Non di rado i generi letterari finiscono per porsi come gabbie, peraltro inadeguate a definire la varietà e mutevolezza delle forme d’espressione e dei relativi contenuti. Così il libro dello psicopatologo e fenomenologo Giovanni Stanghellini, Alle cose stesse. Monologhi sulle forme del corpo e dello spazio (Quodlibet, pp. 120, € 16), infrange ogni barriera, anche quella fra prosa e poesia.
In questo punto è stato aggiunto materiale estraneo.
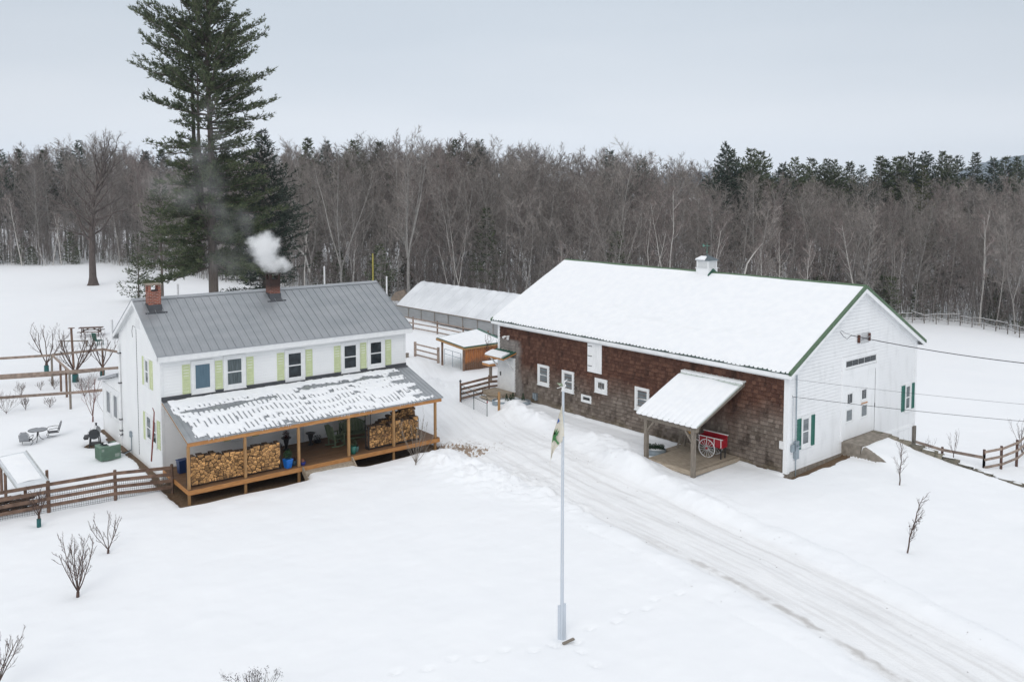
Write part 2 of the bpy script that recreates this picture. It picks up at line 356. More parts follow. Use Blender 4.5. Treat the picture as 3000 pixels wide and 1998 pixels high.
stm = math_('GREATER_THAN', math_('ADD', sp.outputs[2], math_('MULTIPLY', n_deb.outputs[0], 1.3)), 1.63)
col = mixc(math_('MULTIPLY', stm, .85), col, (.26, .165, .09))
rdx = math_('ABSOLUTE', math_('ADD', spz.outputs[0], math_('MULTIPLY', math_('SUBTRACT', n_mid.outputs[0], .5), .5)))
nl_ = noise(.8, 4)
ice = math_('MULTIPLY', math_('MULTIPLY', ramp(math_('ABSOLUTE', math_('ADD', rdx, -1.45)), .22, .05), ramp(spz.outputs[0], .2, .6)), math_('MULTIPLY', ramp(nl_.outputs[0], .44, .56), math_('MULTIPLY', ramp(spz.outputs[1], 41, 46), ramp(spz.outputs[1], 60, 54))))
col = mixc(math_('MULTIPLY', ice, .55), col, (.34, .31, .28))
so_c = mixc(ramp(n_fine.outputs[0], .35, .65), (.10, .062, .036), (.17, .115, .07))
som = ramp(math_('ADD', sp.outputs[0], math_('MULTIPLY', math_('SUBTRACT', n_mid.outputs[0], .5), .8)), .42, .56)
col = mixc(som, col, so_c)
L(col, b.inputs['Base Color'])
bp = N('ShaderNodeBump'); bp.inputs['Strength'].default_value = .55; bp.inputs['Distance'].default_value = .05
hh = math_('ADD', math_('MULTIPLY', n_mid.outputs[0], .35), math_('MULTIPLY', math_('MULTIPLY', n_fine.outputs[0], math_('ADD', math_('MAXIMUM', sp.outputs[1], sp.outputs[0]), .12)), .8))
L(hh, bp.inputs['Height']); L(bp.outputs[0], b.inputs['Normal'])
me.materials.append(gm)
g = bpy.data.objects.new('snowy_ground', me); COL.objects.link(g); tag(g, kind='structure')

# ---------------------------------------------------------------- farmhouse
def siding(mb, fn, segs, z0, z1, ch=.14, ledge=.024, off=.0, slot=.020):
    """lapped boards; segs(z)->list of (a0,a1) spans at height z; fn(a,z,d)->3d with d outward"""
    z = z0
    while z < z1-.01:
        zt = min(z+ch, z1); A = segs((z+zt)/2)
        for (a0, a1) in A:
            n = len(mb.v)
            mb.v += [fn(a0, z, ledge+off), fn(a1, z, ledge+off), fn(a1, zt-slot, .010+off), fn(a0, zt-slot, .010+off), fn(a0, z, off+.001), fn(a1, z, off+.001)]
            mb.f += [(n, n+1, n+2, n+3), (n+4, n+5, n+1, n)]; mb.m += [0, 0]
        z = zt
def window(parent, fn, a0, a1, z0, z1, pane_mat, trim=.12, rail=True, name='window', grid=None, tm=None, sill=True, deep=.07):
    """framed sash window, fn(a,z,d)"""
    f = MB()
    def bb(m, A0, A1, Z0, Z1, d0, d1):
        A0, A1 = min(A0, A1), max(A0, A1)
        vs = [fn(a, z, d) for d in (d0, d1) for a, z in ((A0, Z0), (A1, Z0), (A1, Z1), (A0, Z1))]
        m.add(vs, [(3, 2, 1, 0), (4, 5, 6, 7), (0, 1, 5, 4), (1, 2, 6, 5), (2, 3, 7, 6), (3, 0, 4, 7)])
    lo, hi = min(a0, a1), max(a0, a1); t = trim; s = .055
    bb(f, lo, lo+t, z0, z1, 0, deep); bb(f, hi-t, hi, z0, z1, 0, deep); bb(f, lo+t, hi-t, z1-t, z1, 0, deep-.003); bb(f, lo+t, hi-t, z0, z0+t*.9, 0, deep-.003)
    i0, i1, j0, j1 = lo+t, hi-t, z0+t*.9, z1-t
    for q in ((i0, i0+s, j0, j1), (i1-s, i1, j0, j1), (i0+s, i1-s, j1-s, j1), (i0+s, i1-s, j0, j0+s*1.3)): bb(f, *q, 0, deep*.6)
    if rail: bb(f, i0+s, i1-s, (j0+j1)/2-.028, (j0+j1)/2+.028, 0, deep*.55)
    if grid:
        for k in range(1, grid[0]): a = i0+s+(i1-i0-2*s)*k/grid[0]; bb(f, a-.014, a+.014, j0+s, j1-s, 0, deep*.5)
        for k in range(1, grid[1]): z = j0+s+(j1-j0-2*s)*k/grid[1]; bb(f, i0+s, i1-s, z-.014, z+.014, 0, deep*.48)
    if sill: bb(f, lo-.02, hi+.02, z0-.045, z0, 0, deep+.03)
    o = f.build(name, tm or W_TRIM, parent, fix=True)
    p = MB(); bb(p, i0+s-.005, i1-s+.005, j0+s-.005, j1-s+.005, .001, deep*.5); p.build('pane', pane_mat, o, fix=True)
    return o
def shutter(parent, fn, a0, a1, z0, z1, mat):
    m = MB(); lo, hi = min(a0, a1), max(a0, a1)
    def bb(A0, A1, Z0, Z1, d0, d1):
        vs = [fn(a, z, d) for d in (d0, d1) for a, z in ((A0, Z0), (A1, Z0), (A1, Z1), (A0, Z1))]
        m.add(vs, [(3, 2, 1, 0), (4, 5, 6, 7), (0, 1, 5, 4), (1, 2, 6, 5), (2, 3, 7, 6), (3, 0, 4, 7)])
    t = .05; zm = (z0+z1)/2
    bb(lo, lo+t, z0, z1, .005, .045); bb(hi-t, hi, z0, z1, .005, .045)
    for z in (z0, zm-t/2, z1-t): bb(lo+t, hi-t, z, z+t, .005, .043)
    for za, zb in ((z0+t, zm-t/2), (zm+t/2, z1-t)):
        n = 9
        for k in range(n):
            zz = za+(zb-za)*k/n; h = (zb-za)/n
            m.add([fn(lo+t, zz, .036), fn(hi-t, zz, .036), fn(hi-t, zz+h, .014), fn(lo+t, zz+h, .014), fn(lo+t, zz, .012), fn(hi-t, zz, .012)], [(0, 1, 2, 3), (4, 5, 1, 0)])
    return m.build('shutter', mat, parent, fix=True)

house = empty('farmhouse', (HX, HY, 0), HA, 'white clapboard two storey farmhouse with grey metal roof, two brick chimneys and a long porch', 'house')
LH, DH, EZ, RISE = 12.894, 7.0, 5.904, 1.972; SL = RISE/(DH/2); EO, GO = .385, .26
fF = lambda a, z, d: (a, -d, z)           # front wall, v=0
fG = lambda a, z, d: (-d, a, z)           # left gable, u=0
fR = lambda a, z, d: (LH+d, a, z)         # right gable
fB = lambda a, z, d: (a, DH+d, z)
core = MB()
zt = EZ-.16
core.add([(0, 0, -.4), (LH, 0, -.4), (LH, DH, -.4), (0, DH, -.4), (0, 0, zt), (LH, 0, zt), (LH, DH, zt), (0, DH, zt), (0, DH/2, zt+RISE), (LH, DH/2, zt+RISE)],
         [(0, 1, 5, 4), (2, 3, 7, 6), (1, 2, 6, 9, 5), (3, 0, 4, 8, 7)])
siding(core, fF, lambda z: [(.0, LH)], .5, 5.62)
gab = lambda z: [(0, DH)] if z < zt else [((z-zt)/SL, DH-(z-zt)/SL)]
siding(core, fG, gab, .05, zt+RISE-.05); siding(core, fR, gab, .05, zt+RISE-.05)
core.build('wall', W_SIDING, house)
# ell behind, coplanar with the left gable
ell = MB(); e1 = 10.75
ell.add([(0, DH, -.5), (0, e1, -.5), (0, e1, 2.62), (0, DH, 3.55), (5.5, DH, -.5), (5.5, e1, -.5), (5.5, e1, 2.62), (5.5, DH, 3.55)], [(0, 1, 2, 3), (1, 5, 6, 2), (5, 4, 7, 6), (2, 6, 7, 3)])
siding(ell, fG, lambda z: [(DH, e1)] if z < 2.6 else [(DH, e1-(z-2.6)/.25)], -.3, 3.4)
elo = ell.build('rear_wing', W_SIDING, house)
m = MB(); m.prism([(DH, 3.56), (11.0, 2.62), (11.0, 2.76), (DH, 3.70)], lambda a, b, d: (d, a, b), -.22, 5.7); m.build('wing_roof', ROOF_G, elo)
m = MB(); m.prism([(DH, 3.70), (10.9, 2.79), (10.9, 2.84), (DH, 3.76)], lambda a, b, d: (d, a, b), -.15, 5.6); m.build('snow', SNOW, elo, fix=True)
m = MB(); m.box(-.05, .005, DH+.03, e1, 2.36, 2.62); m.box(-.045, .004, 10.62, e1, -.3, 2.4); m.build('trim', W_TRIM, elo)
window(house, fG, 7.55, 8.5, 1.0, 2.4, GL_SC, .07, False, sill=False); window(house, fG, 9.0, 9.98, .98, 2.36, GL_SC, .07, False, sill=False)
# corner boards, frieze and rakes
m = MB()
m.box(-.03, .11, -.03, 0, .5, 5.66); m.box(-.03, 0, 0, .11, .05, 5.7)
m.box(LH-.11, LH+.03, -.03, 0, .5, 5.66); m.box(LH, LH+.03, 0, .11, 0, 5.7)
m.box(-.03, 0, DH-.11, DH+.03, .05, 5.7)
m.build('corner_board', W_TRIM, house)
m = MB()
m.box(-.02, LH+.02, -.04, 0, 5.46, 5.72)
m.box(-.255, LH+.255, -.36, -.33, 5.40, 5.665); m.box(-.25, LH+.25, -.33, -.04, 5.47, 5.49)  # box eave
m.box(-.255, LH+.255, DH+.33, DH+.36, 5.40, 5.665); m.box(-.25, LH+.25, DH+.04, DH+.33, 5.47, 5.49)
m.build('eave_trim', W_TRIM, house)
for u0, u1 in ((-.255, -.225), (LH+.225, LH+.255), (-.035, 0), (LH, LH+.035)):
    m = MB(); w_ = .19 if abs(u1-u0) < .031 else .24
    for s in (0, 1):
        P = lambda v: (v if not s else DH-v)
        def fn(a, b, d): return (d, P(a), b)
        y0 = -.36 if w_ < .2 else 0
        m.prism([(y0, EZ+SL*y0-.03), (DH/2, EZ+RISE-.03), (DH/2, EZ+RISE-.03-w_), (y0, EZ+SL*y0-.03-w_)], fn, u0, u1)
    m.build('rake_board', W_TRIM, house, fix=True)
m = MB()
for s in (0, 1):
    P = lambda v: (v if not s else DH-v)
    m.prism([(-.33, EZ-SL*.33-.10), (DH/2, EZ+RISE-.10), (DH/2, EZ+RISE-.125), (-.33, EZ-SL*.33-.125)], lambda a, b, d: (d, P(a), b), -.226, -.034)
m.build('soffit', W_TRIM, house, fix=True)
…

Di monologhi si tratta, appunto, da leggere tutti d’un fiato; monologhi che però danno da pensare e dai quali, dunque, possono nascere mille dialoghi: con l’autore, con se stessi, con l’altro/a, con l’Altro e l’altrove.
Proviamo a porci in ascolto del prologo: «Sempre rivolto all’altro e alle cose, e mai installato in essi, non ho avuto – se non per svista – attorno a me, neanche per un giorno, lo spazio puro dove sbocciano i fiori a non finire. […] Io, nel sacrificio del comprendere l’altro, mi sono immaginato Sisifo infelice. Ordinare il suo mondo e vederlo franare. Riordinarlo e vedere franare me, la mia coscienza interpretante, insieme ad esso. Essere nell’aperto, invece, è come ribaltare una conchiglia. Io e l’altro siamo le due valve di questa conchiglia. Ogni cosa che accade, ogni cosa sentita, conosciuta e raccontata, è contenuta come la polpa, il frutto della conchiglia. Ogni volta che la conchiglia si apre, è l’evento di questo accoppiamento. Essere nell’aperto è comprendere che io sono il risvolto dell’altro, l’altro il mio, come lo sono il concavo e il convesso della medesima conchiglia».
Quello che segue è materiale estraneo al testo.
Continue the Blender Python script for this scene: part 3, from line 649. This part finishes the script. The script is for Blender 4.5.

E se la difficoltà che l’autore percepisce a rendersi partecipe di tale evento dipendesse, almeno un po’, dal proprio modo di intendere l’amore? Un modo assai sfaccettato, e ciascuna faccia ci interpella e ci accomuna: esperienze condivise, che ci caratterizzano come umani, nel godimento e nel tormento.
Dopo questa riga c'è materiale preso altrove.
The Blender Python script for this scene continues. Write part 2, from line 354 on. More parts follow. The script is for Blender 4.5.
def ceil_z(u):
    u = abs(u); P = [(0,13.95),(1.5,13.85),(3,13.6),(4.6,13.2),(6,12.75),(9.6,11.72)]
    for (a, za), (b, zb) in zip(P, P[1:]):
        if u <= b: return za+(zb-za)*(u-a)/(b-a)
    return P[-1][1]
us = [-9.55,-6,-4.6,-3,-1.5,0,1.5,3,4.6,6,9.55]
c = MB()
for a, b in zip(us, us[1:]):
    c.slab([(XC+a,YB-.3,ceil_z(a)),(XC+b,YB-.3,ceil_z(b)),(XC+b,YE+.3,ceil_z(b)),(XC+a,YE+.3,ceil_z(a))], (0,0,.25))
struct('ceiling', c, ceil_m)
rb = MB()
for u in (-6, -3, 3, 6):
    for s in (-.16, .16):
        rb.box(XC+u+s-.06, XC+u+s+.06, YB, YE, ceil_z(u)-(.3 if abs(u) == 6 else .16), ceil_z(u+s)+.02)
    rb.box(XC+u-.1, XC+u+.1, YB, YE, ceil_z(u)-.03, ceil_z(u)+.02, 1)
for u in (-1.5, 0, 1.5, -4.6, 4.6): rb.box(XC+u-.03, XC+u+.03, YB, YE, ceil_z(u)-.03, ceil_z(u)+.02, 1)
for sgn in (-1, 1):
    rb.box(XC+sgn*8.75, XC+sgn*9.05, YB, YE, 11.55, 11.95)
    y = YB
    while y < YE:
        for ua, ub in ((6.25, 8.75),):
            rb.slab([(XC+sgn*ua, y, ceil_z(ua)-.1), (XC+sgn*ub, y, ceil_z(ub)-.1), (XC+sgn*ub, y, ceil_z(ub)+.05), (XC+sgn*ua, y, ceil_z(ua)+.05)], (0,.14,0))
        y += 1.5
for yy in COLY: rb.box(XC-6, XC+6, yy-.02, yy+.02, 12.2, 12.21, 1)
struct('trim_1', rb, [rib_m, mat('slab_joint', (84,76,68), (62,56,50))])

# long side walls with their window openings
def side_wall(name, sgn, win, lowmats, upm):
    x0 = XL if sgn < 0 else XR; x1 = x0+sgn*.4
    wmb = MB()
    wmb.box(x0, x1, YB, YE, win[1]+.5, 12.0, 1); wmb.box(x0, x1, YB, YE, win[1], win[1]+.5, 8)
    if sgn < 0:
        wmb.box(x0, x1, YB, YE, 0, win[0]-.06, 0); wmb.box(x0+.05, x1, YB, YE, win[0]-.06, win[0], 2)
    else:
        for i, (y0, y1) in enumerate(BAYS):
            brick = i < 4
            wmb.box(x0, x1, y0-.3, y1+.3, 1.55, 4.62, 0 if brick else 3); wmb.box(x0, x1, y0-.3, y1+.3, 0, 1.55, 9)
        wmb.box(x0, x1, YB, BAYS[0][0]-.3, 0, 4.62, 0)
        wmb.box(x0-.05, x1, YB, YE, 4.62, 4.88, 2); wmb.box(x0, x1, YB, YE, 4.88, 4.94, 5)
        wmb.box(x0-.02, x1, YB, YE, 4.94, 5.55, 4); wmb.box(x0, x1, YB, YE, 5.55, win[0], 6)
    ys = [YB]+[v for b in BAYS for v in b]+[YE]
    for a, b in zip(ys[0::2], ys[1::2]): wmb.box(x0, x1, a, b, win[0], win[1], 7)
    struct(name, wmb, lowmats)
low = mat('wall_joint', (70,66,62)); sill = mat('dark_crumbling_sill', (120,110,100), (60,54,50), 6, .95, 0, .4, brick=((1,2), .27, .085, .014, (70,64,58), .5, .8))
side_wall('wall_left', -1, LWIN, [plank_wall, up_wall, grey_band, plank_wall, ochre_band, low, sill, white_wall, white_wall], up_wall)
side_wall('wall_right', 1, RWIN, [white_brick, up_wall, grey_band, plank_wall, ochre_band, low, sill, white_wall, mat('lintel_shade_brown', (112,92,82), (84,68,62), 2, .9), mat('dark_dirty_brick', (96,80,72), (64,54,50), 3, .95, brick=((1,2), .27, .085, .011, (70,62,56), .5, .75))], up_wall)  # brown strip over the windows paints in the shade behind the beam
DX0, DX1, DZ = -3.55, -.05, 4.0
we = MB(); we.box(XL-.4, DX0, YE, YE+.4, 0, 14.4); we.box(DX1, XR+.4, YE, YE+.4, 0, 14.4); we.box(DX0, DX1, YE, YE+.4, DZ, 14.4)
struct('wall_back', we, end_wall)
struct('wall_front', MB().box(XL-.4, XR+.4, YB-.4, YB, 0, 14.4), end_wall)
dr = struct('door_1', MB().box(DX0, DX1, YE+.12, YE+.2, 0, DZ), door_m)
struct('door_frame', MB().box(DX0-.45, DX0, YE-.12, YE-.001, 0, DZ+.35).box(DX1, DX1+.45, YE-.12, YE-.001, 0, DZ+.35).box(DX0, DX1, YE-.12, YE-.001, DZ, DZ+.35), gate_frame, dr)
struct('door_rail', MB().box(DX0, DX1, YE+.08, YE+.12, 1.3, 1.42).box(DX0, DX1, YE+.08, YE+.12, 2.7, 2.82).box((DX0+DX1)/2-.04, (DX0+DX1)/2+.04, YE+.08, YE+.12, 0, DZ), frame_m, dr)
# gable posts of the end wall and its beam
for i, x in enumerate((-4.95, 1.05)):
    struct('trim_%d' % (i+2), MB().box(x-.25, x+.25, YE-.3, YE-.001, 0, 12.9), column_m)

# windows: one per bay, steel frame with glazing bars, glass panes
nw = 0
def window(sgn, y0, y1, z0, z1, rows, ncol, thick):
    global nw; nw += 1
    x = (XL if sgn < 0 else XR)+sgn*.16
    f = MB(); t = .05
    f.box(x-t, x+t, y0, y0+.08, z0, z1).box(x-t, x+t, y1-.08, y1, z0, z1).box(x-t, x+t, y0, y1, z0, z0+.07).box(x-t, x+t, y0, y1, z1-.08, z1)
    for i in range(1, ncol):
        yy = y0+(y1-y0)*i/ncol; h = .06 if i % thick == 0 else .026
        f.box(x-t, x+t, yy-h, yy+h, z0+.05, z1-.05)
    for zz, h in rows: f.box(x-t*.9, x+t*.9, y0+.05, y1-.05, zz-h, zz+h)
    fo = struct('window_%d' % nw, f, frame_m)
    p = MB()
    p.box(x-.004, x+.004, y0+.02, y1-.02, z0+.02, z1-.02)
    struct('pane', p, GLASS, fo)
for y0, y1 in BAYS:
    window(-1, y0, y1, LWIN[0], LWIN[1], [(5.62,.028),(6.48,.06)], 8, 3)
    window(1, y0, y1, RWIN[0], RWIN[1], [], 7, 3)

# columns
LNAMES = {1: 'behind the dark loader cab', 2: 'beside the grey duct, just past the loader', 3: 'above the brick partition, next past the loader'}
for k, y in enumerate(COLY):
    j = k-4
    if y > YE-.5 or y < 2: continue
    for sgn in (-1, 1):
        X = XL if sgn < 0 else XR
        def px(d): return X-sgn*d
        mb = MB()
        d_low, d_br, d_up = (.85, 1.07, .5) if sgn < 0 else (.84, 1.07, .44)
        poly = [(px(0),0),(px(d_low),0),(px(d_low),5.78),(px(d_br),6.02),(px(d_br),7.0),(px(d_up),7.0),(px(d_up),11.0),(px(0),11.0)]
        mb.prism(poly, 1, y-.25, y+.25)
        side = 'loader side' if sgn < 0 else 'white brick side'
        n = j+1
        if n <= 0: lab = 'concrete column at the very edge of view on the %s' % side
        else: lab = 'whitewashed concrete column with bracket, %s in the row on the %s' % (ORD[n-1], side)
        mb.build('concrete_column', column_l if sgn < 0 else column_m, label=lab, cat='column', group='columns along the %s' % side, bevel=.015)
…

Un passaggio del monologo intitolato “Penetralia”, tuttavia, mi sembra dirimente, a proposito dell’amore cannibale: «Lusinga mangiandoti con gli occhi, mangiandoti di baci; ma per digerirti, assimilarti, cioè per renderti simile alla fonte del suo stesso desiderio. Questo è il lato meschino dell’amore: ridurre l’altro ad alimento del mio Io, nutrimento delle mie cellule, delle fibre di cui sono fatto, del mio essere come sono, della mia volontà. […] Resto comunque malato di nostalgia, e l’unico modo per curare questa vertigine sembra, almeno all’inizio, esacerbarla. Lasciarmi andare a questa vertiginosa attrazione per l’alieno. Lasciarmi risucchiare dal vuoto. Cercare me stesso nell’Altro: nelle energie impersonali dell’estasi sessuale, o in qualche droga. La mia coscienza cerca il proprio senso nell’incoscienza. L’altro è per me una purificazione, per quanto rischiosa, del mio Sé. Ma al tempo stesso il mio Sé si affanna a colonizzare tutti i domini strani dell’esperienza, tutti i suoi vuoti».
Ecco, se le due spinte in balia delle quali Stanghellini si sente – «arrendermi al vuoto o domesticarlo, arrendermi all’estraneo o fagocitarlo» – venissero rimpiazzate dall’idea dell’amore, e di Eros, come orizzonte, speranza, come luogo di una Promessa che anela all’infinito, forse l’aporia si scioglierebbe.